Being a Female Leader in the Male-Dominated Field of Technology

by Melissa Gearhart Moreno

I work in Technology Infrastructure at Gallup, a stimulating and rewarding career in a multitude of ways. As Executive Director of Infrastructure and IT Security for Gallup, I lead systems administrators, database administrators, security analysts, and helpdesk associates supporting all of Gallup's global systems and data. It's also the case that my division is 96% male -- only three of 75 associates are women, including me. How did I choose a career in such a male-dominated sector? My story is unique, but it doesn't have to be.

I have always been surrounded by more men than women. I grew up in a small town in Nebraska where my class had six girls and 12 boys. I then attended the University of Nebraska-Lincoln and earned degrees in Economics and Management Information Systems, one of a few women that chose those areas of study. Although some women are uncomfortable in majors or careers that are male-dominated, I always excelled in school and was encouraged by my parents, teachers, and professors to pursue science and math-related studies. Upon graduation, I joined a top accounting firm as a technical consultant and later a Fortune 100 company as a software developer.

During my career, I have been fortunate to have strong female mentors that concentrated on my strengths and helped me develop my leadership skills. These women were strong leaders themselves and took an interest in my career. They helped me identify projects that could grow my technical and leadership expertise, earning additional responsibilities, compensation, and promotions along the way.

I joined Gallup six years ago under a fabulous Chief Information Officer who is a champion of women in technology. Over the years, I increased my responsibility at Gallup, eventually finding my home in the Infrastructure division, a very male-dominated area. The CIO took a chance at introducing someone into this well-established, long-tenured team that was so different from the individual team members. But my different viewpoint and experiences have been beneficial to the team. I am usually the only woman in a meeting -- there is even an audible difference as I walk into a room and my heels clack on the tile -- but my team's culture is based on mutual respect and consistent excellence, not appearance or background. As a division leader at Gallup, I report to a female Chief Operating Officer who has years of experience mentoring female executives.

My story is unique, but it doesn't have to be. Young women need to receive the same encouragement I did when they have innate aptitudes in science, technology, and math. They need to see other women in these roles so they, too, can picture themselves as scientists, technologists, and engineers. They need to learn basic computer programming skills in junior high and high school so they get excited about technological careers before they decide that female-oriented jobs would be more comfortable. They need parents and teachers to discuss starting salaries and lifetime earnings with them, so they select careers that are not only based on their interests, but that will also provide them with the lifestyle they want.

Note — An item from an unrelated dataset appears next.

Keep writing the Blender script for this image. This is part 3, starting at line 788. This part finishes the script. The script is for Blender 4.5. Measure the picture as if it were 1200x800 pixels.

Technologists within businesses have complex problems to solve -- how to optimize supply chains, how to create business intelligence out of data, how global teams can collaborate in meaningful ways. Women can help solve the hard problems businesses face because they approach problem solving differently than men; they bring different life and professional experiences to the table, and they provide new perspectives to old challenges.

Employers benefit from encouraging young women to explore male-dominated fields as well. The Bureau of Labor Statistics estimated that technology jobs will grow more than 20% over the next decade, but we will not have enough college graduates to fill these jobs if current trends continue. Women represent less than 20% of computer and information science graduates, so there is a huge untapped population of future IT professionals to help fill that gap if businesses can steer young women and girls in this direction early in their career decision-making process.

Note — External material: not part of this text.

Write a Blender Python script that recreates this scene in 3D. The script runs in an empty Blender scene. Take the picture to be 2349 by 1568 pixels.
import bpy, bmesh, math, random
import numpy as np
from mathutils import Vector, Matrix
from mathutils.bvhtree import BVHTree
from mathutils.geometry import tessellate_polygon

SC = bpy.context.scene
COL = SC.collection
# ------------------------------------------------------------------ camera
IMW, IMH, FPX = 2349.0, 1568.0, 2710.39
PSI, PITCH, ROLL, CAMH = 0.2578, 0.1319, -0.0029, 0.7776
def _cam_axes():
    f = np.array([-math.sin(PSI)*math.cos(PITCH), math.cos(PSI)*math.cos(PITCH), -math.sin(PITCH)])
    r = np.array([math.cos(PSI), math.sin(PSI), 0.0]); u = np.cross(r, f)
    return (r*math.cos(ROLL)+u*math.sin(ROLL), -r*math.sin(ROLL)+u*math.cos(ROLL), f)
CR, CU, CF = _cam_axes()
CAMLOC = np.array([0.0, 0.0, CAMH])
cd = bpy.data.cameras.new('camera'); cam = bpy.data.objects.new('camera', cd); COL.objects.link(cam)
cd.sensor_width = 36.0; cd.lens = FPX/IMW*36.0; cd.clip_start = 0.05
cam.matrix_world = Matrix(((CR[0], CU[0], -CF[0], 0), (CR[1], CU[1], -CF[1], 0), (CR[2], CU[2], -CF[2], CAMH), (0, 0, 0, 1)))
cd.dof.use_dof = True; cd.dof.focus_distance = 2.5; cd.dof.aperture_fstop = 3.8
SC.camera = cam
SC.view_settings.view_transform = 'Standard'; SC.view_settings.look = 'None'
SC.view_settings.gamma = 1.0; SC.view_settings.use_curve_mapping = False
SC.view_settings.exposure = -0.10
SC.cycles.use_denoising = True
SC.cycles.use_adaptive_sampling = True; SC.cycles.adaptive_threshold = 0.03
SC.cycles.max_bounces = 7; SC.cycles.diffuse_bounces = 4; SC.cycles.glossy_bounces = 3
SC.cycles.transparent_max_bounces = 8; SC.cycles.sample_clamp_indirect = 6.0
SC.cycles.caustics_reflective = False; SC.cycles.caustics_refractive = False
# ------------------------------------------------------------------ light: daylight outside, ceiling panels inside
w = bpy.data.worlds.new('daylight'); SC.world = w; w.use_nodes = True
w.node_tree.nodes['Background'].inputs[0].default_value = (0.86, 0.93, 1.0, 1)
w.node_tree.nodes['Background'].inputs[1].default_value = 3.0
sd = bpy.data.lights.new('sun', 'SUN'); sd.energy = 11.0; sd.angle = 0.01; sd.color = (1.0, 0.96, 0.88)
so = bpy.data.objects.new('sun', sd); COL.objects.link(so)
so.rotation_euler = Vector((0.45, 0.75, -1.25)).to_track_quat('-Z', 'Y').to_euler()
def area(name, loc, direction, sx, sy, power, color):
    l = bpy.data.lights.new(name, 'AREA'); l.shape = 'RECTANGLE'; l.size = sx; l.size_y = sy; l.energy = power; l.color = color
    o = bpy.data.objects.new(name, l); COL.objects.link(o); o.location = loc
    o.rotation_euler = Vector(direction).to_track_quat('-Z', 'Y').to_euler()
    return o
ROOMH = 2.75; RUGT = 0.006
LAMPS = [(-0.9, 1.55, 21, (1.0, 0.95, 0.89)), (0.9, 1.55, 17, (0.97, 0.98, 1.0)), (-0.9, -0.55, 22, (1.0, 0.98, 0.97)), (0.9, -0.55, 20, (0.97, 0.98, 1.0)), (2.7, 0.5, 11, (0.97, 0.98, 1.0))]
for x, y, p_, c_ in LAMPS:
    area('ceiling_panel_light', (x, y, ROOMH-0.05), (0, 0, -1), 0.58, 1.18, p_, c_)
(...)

I am confident I was placed in my leadership role in a very male-dominated area not because I was a woman, not in spite of the fact that I was a woman, but because I was capable of leading this division, and I just happened to be a woman. The circumstances of my upbringing helped me feel comfortable and capable in a male-dominated technology field. Parents, teachers, and business leaders need to help our girls and women develop this same comfort and capability in male-dominated fields to develop our daughters, our businesses, and our economy.